Goal: Produce a word-for-word copy of the listing below without its pictures.

Data segment:
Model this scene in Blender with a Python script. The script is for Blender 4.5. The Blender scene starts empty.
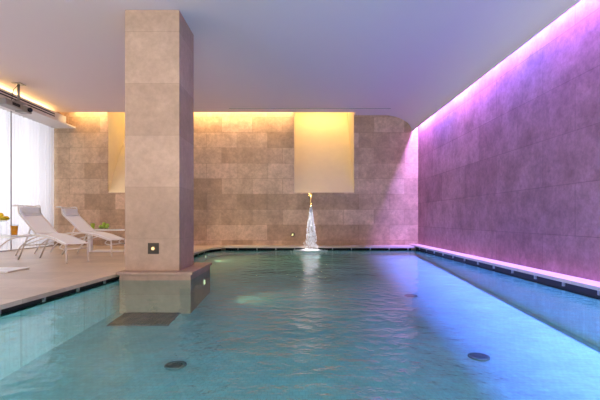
import bpy, bmesh, math, random
from mathutils import Vector, Matrix
random.seed(7)
S = bpy.context.scene
COL = S.collection
R = math.radians
PI = math.pi

# ------------------------------------------------------------------ helpers
class MB:
    def __init__(s): s.v = []; s.f = []; s.sm = []
    def add(s, vs, fs, smooth=False):
        n = len(s.v); s.v += [tuple(v) for v in vs]
        for f in fs: s.f.append(tuple(i + n for i in f)); s.sm.append(smooth)
    def box(s, a, b, mat=None):
        x0, y0, z0 = a; x1, y1, z1 = b
        vs = [Vector(p) for p in ((x0,y0,z0),(x1,y0,z0),(x1,y1,z0),(x0,y1,z0),(x0,y0,z1),(x1,y0,z1),(x1,y1,z1),(x0,y1,z1))]
        if mat: vs = [mat @ v for v in vs]
        s.add(vs, [(0,3,2,1),(4,5,6,7),(0,1,5,4),(1,2,6,5),(2,3,7,6),(3,0,4,7)])
        return s
    def prism(s, pts, z0, z1):
        """polygon in XY (ccw) extruded in z"""
        n = len(pts)
        vs = [(x, y, z0) for x, y in pts] + [(x, y, z1) for x, y in pts]
        fs = [tuple(reversed(range(n))), tuple(range(n, 2*n))]
        fs += [(i, (i+1) % n, n + (i+1) % n, n + i) for i in range(n)]
        s.add(vs, fs); return s
    def extrude_y(s, pts, y0, y1):
        """polygon in XZ extruded in y"""
        n = len(pts)
        vs = [(x, y0, z) for x, z in pts] + [(x, y1, z) for x, z in pts]
        fs = [tuple(range(n)), tuple(reversed(range(n, 2*n)))]
        fs += [(i, n + i, n + (i+1) % n, (i+1) % n) for i in range(n)]
        s.add(vs, fs); return s
    def tube(s, pts, r, seg=10, smooth=True, flat=1.0):
        pts = [Vector(p) for p in pts]; n = len(pts)
        rs = r if isinstance(r, (list, tuple)) else [r]*n
        vs = []; up = None
        for i, p in enumerate(pts):
            t = (pts[min(i+1, n-1)] - pts[max(i-1, 0)]).normalized()
            if up is None:
                up = Vector((0,0,1)) if abs(t.z) < .9 else Vector((0,1,0))
            a = (up - t*up.dot(t)).normalized(); up = a; b = t.cross(a)
            for k in range(seg):
                an = 2*PI*k/seg
                vs.append(p + a*math.cos(an)*rs[i] + b*math.sin(an)*rs[i]*flat)
        fs = []
        for i in range(n-1):
            for k in range(seg):
                fs.append((i*seg+k, i*seg+(k+1) % seg, (i+1)*seg+(k+1) % seg, (i+1)*seg+k))
        s.add(vs, fs, smooth)
        s.add(vs[:seg], [tuple(reversed(range(seg)))]); s.add(vs[-seg:], [tuple(range(seg))])
        return s
    def lathe(s, prof, c=(0,0,0), seg=24, mat=None, smooth=True):
        """profile of (r, z); r=0 closes"""
        vs = []
        for r, z in prof:
            for k in range(seg):
                an = 2*PI*k/seg
                v = Vector((r*math.cos(an), r*math.sin(an), z))
                if mat: v = mat @ v
                vs.append(v + Vector(c))
        fs = []
        for i in range(len(prof)-1):
            for k in range(seg):
                fs.append((i*seg+k, i*seg+(k+1) % seg, (i+1)*seg+(k+1) % seg, (i+1)*seg+k))
        s.add(vs, fs, smooth); return s
    def blob(s, c, r, seg=8, rings=6, mat=None):
        rx, ry, rz = r
        prof = [(max(1e-4, math.sin(PI*i/rings)), -math.cos(PI*i/rings)) for i in range(rings+1)]
        m = Matrix.Diagonal((rx, ry, rz)).to_3x3()
        if mat: m = mat @ m
        return s.lathe(prof, c, seg, m)
    def build(s, name, mat, parent=None, bevel=0, doubles=True):
        me = bpy.data.meshes.new(name)
        me.from_pydata(s.v, [], s.f)
        for p, sm in zip(me.polygons, s.sm): p.use_smooth = sm
        bm = bmesh.new(); bm.from_mesh(me)
        if doubles: bmesh.ops.remove_doubles(bm, verts=bm.verts, dist=1e-5)
        bmesh.ops.recalc_face_normals(bm, faces=bm.faces)
        if bevel:
            es = [e for e in bm.edges if len(e.link_faces) == 2 and e.calc_face_angle(0) > R(50)]
            bmesh.ops.bevel(bm, geom=es, offset=bevel, segments=2, affect='EDGES', profile=.5, clamp_overlap=True)
        bm.to_mesh(me); bm.free()
        me.materials.append(mat)
        o = bpy.data.objects.new(name, me); COL.objects.link(o)
        if parent: o.parent = parent
        return o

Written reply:
Model this scene in Blender with a Python script. The script is for Blender 4.5. The Blender scene starts empty.
import bpy, bmesh, math, random
from mathutils import Vector, Matrix
random.seed(7)
S = bpy.context.scene
COL = S.collection
R = math.radians
PI = math.pi

# ------------------------------------------------------------------ helpers
class MB:
    def __init__(s): s.v = []; s.f = []; s.sm = []
    def add(s, vs, fs, smooth=False):
        n = len(s.v); s.v += [tuple(v) for v in vs]
        for f in fs: s.f.append(tuple(i + n for i in f)); s.sm.append(smooth)
    def box(s, a, b, mat=None):
        x0, y0, z0 = a; x1, y1, z1 = b
        vs = [Vector(p) for p in ((x0,y0,z0),(x1,y0,z0),(x1,y1,z0),(x0,y1,z0),(x0,y0,z1),(x1,y0,z1),(x1,y1,z1),(x0,y1,z1))]
        if mat: vs = [mat @ v for v in vs]
        s.add(vs, [(0,3,2,1),(4,5,6,7),(0,1,5,4),(1,2,6,5),(2,3,7,6),(3,0,4,7)])
        return s
    def prism(s, pts, z0, z1):
        """polygon in XY (ccw) extruded in z"""
        n = len(pts)
        vs = [(x, y, z0) for x, y in pts] + [(x, y, z1) for x, y in pts]
        fs = [tuple(reversed(range(n))), tuple(range(n, 2*n))]
        fs += [(i, (i+1) % n, n + (i+1) % n, n + i) for i in range(n)]
        s.add(vs, fs); return s
    def extrude_y(s, pts, y0, y1):
        """polygon in XZ extruded in y"""
        n = len(pts)
        vs = [(x, y0, z) for x, z in pts] + [(x, y1, z) for x, z in pts]
        fs = [tuple(range(n)), tuple(reversed(range(n, 2*n)))]
        fs += [(i, n + i, n + (i+1) % n, (i+1) % n) for i in range(n)]
        s.add(vs, fs); return s
    def tube(s, pts, r, seg=10, smooth=True, flat=1.0):
        pts = [Vector(p) for p in pts]; n = len(pts)
        rs = r if isinstance(r, (list, tuple)) else [r]*n
        vs = []; up = None
        for i, p in enumerate(pts):
            t = (pts[min(i+1, n-1)] - pts[max(i-1, 0)]).normalized()
            if up is None:
                up = Vector((0,0,1)) if abs(t.z) < .9 else Vector((0,1,0))
            a = (up - t*up.dot(t)).normalized(); up = a; b = t.cross(a)
            for k in range(seg):
                an = 2*PI*k/seg
                vs.append(p + a*math.cos(an)*rs[i] + b*math.sin(an)*rs[i]*flat)
        fs = []
        for i in range(n-1):
            for k in range(seg):
                fs.append((i*seg+k, i*seg+(k+1) % seg, (i+1)*seg+(k+1) % seg, (i+1)*seg+k))
        s.add(vs, fs, smooth)
        s.add(vs[:seg], [tuple(reversed(range(seg)))]); s.add(vs[-seg:], [tuple(range(seg))])
        return s
    def lathe(s, prof, c=(0,0,0), seg=24, mat=None, smooth=True):
        """profile of (r, z); r=0 closes"""
        vs = []
        for r, z in prof:
            for k in range(seg):
                an = 2*PI*k/seg
                v = Vector((r*math.cos(an), r*math.sin(an), z))
                if mat: v = mat @ v
                vs.append(v + Vector(c))
        fs = []
        for i in range(len(prof)-1):
            for k in range(seg):
                fs.append((i*seg+k, i*seg+(k+1) % seg, (i+1)*seg+(k+1) % seg, (i+1)*seg+k))
        s.add(vs, fs, smooth); return s
    def blob(s, c, r, seg=8, rings=6, mat=None):
        rx, ry, rz = r
        prof = [(max(1e-4, math.sin(PI*i/rings)), -math.cos(PI*i/rings)) for i in range(rings+1)]
        m = Matrix.Diagonal((rx, ry, rz)).to_3x3()
        if mat: m = mat @ m
        return s.lathe(prof, c, seg, m)
    def build(s, name, mat, parent=None, bevel=0, doubles=True):
        me = bpy.data.meshes.new(name)
        me.from_pydata(s.v, [], s.f)
        for p, sm in zip(me.polygons, s.sm): p.use_smooth = sm
        bm = bmesh.new(); bm.from_mesh(me)
        if doubles: bmesh.ops.remove_doubles(bm, verts=bm.verts, dist=1e-5)
        bmesh.ops.recalc_face_normals(bm, faces=bm.faces)
        if bevel:
            es = [e for e in bm.edges if len(e.link_faces) == 2 and e.calc_face_angle(0) > R(50)]
            bmesh.ops.bevel(bm, geom=es, offset=bevel, segments=2, affect='EDGES', profile=.5, clamp_overlap=True)
        bm.to_mesh(me); bm.free()
        me.materials.append(mat)
        o = bpy.data.objects.new(name, me); COL.objects.link(o)
        if parent: o.parent = parent
        return o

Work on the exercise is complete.